In the censored clip (the song was removed from YouTube and iTunes without explanation), Oberst appeared on stage wearing a cowboy hat, seeming to parody a country musician and folk protest singer, all at once. But there was no folk earnestness in the lyrics, which drew more from the lacerating anger of Masters of War than Blowin’ in the Wind:

“When the President talks to God,” Oberst begins, “I wonder which one plays the better cop. Does he ask to rape our women’s rights and send poor farm kids off to die? Does God suggest an oil hike?”

Watching the clip 20 years later, it is hard not to think that so direct a protest song would have a much bigger struggle finding its way to a mainstream platform today (rappers Kneecap recently spoke of being blocked from raising Palestine on the Jimmy Fallon Show). It is hard to picture a songwriter from a DIY label being given such a platform to sing: “Do they pick which countries to invade, which Muslim souls can still be saved? Does he ever smell his own bullshit?”

The Bright Eyes frontman was no stranger to protest. His politics were even more explicit under his punk moniker Desaparecidos. But it was with Bright Eyes that Oberst remoulded the idea of the protest singer for the 21st century.

On I’m Wide Awake It’s Morning, which turns 20 this month, Oberst intertwines the personal with the political in a manner akin to The Freewheelin’ Bob Dylan.
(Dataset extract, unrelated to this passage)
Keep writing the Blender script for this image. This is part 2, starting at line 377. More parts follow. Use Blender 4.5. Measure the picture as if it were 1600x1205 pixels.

But his are songs for the digital age, for a world mediated through screens and the horrors they portray. “We made love on the living room floor,” he sings on Landlocked Blues, “with the noise in the background from a televised war.” Here, the worst of the world is permitted to intrude on the life of the individual. The political becomes inescapable. 

Elsewhere, Oberst chronicles growing politically awareness amongst “What history gave modern men: a telephone to talk to strangers, machine guns, and a camera lens.” 

Oberst’s protest is one that rails, not just against the political decisions of the day, but broadly against the alienation of late capitalism, of life lived under a lens. Here, even the most archetypal romantic images are juxtaposed with pixellated screens: “Just when I get so lonesome I can’t speak, I see some flowers on a hillside like a wall of new TVs,” he sings at the end of Old Soul Song, recounting the disillusionment of attending an ineffective anti-war protest.

Such lyrics seem even more prescient today, where lives play against the backdrop of streamed genocides, where reels of war crimes force us to choose between cynical detachment and engaged horror. But the time in which they were written has gone. As destructive as the “war on terror” was, there was genuine outrage when its crimes were revealed. The neoconservatism of the Bush era remained predictable, classifiable, easier to protest against. 

In contrast, today’s TikTok-streamed war crimes and Nazi salutes in the Capitol demonstrate how volatile our age has become. Oberst himself has acknowledged his struggle to find a way to comment on the current moment. “I hate the protest singer, staring at me in the mirror,” he sings on last year’s Hate. “There’s nothing left worth fighting for, hasn’t that come clear?”

This problem — how to engage with an age of absurdity — is one of many faced by a new generation of protest singers. With Zuckerberg’s Meta shadow-banning political content, and the Sieg-heiling Musk controlling X, even the platforms necessary for artists to share their work are at the mercy of extremist billionaires. If the protest song is to adapt, it must find a way to exist with these new spaces, whilst aiming its ire at the billionaires who run them. 

Oberst, now in his mid-40s, seems to realise this. On Bright Eyes’ latest album, Five Dice, All Threes, it is not presidents, but techno-feudal billionaires who come under fire: “Elon Musk in virgin white, I’d kill him in an alley,” he sings bluntly.

Perhaps the final lesson from Oberst is that the protest song must humanise to survive. Up against the compound forces of algorithmic censorship and neo-fascism, it is perhaps not political slogans, but songs drawn from the human experience that most effectively protest at the new world’s absurdity.

On Coyote Song, penned by Oberst years before Trump’s presidency, it is a relationship which takes the lead; two lovers separated by Mexico border controls: “Loving you is easy, I can do it in my sleep. I dream of you so often it’s like you never leave, but you’ve gone below the border, with a nightmare in between.” Perhaps, it is here that the tyrants of today can be most effectively protested against: in the simple assertion of the everyday, the life lived, defiantly, up against the most anti-human forces.

For as long as there are artists who can capture this, the personal with the political, the human raging back at the machine, the protest song will never be defeated.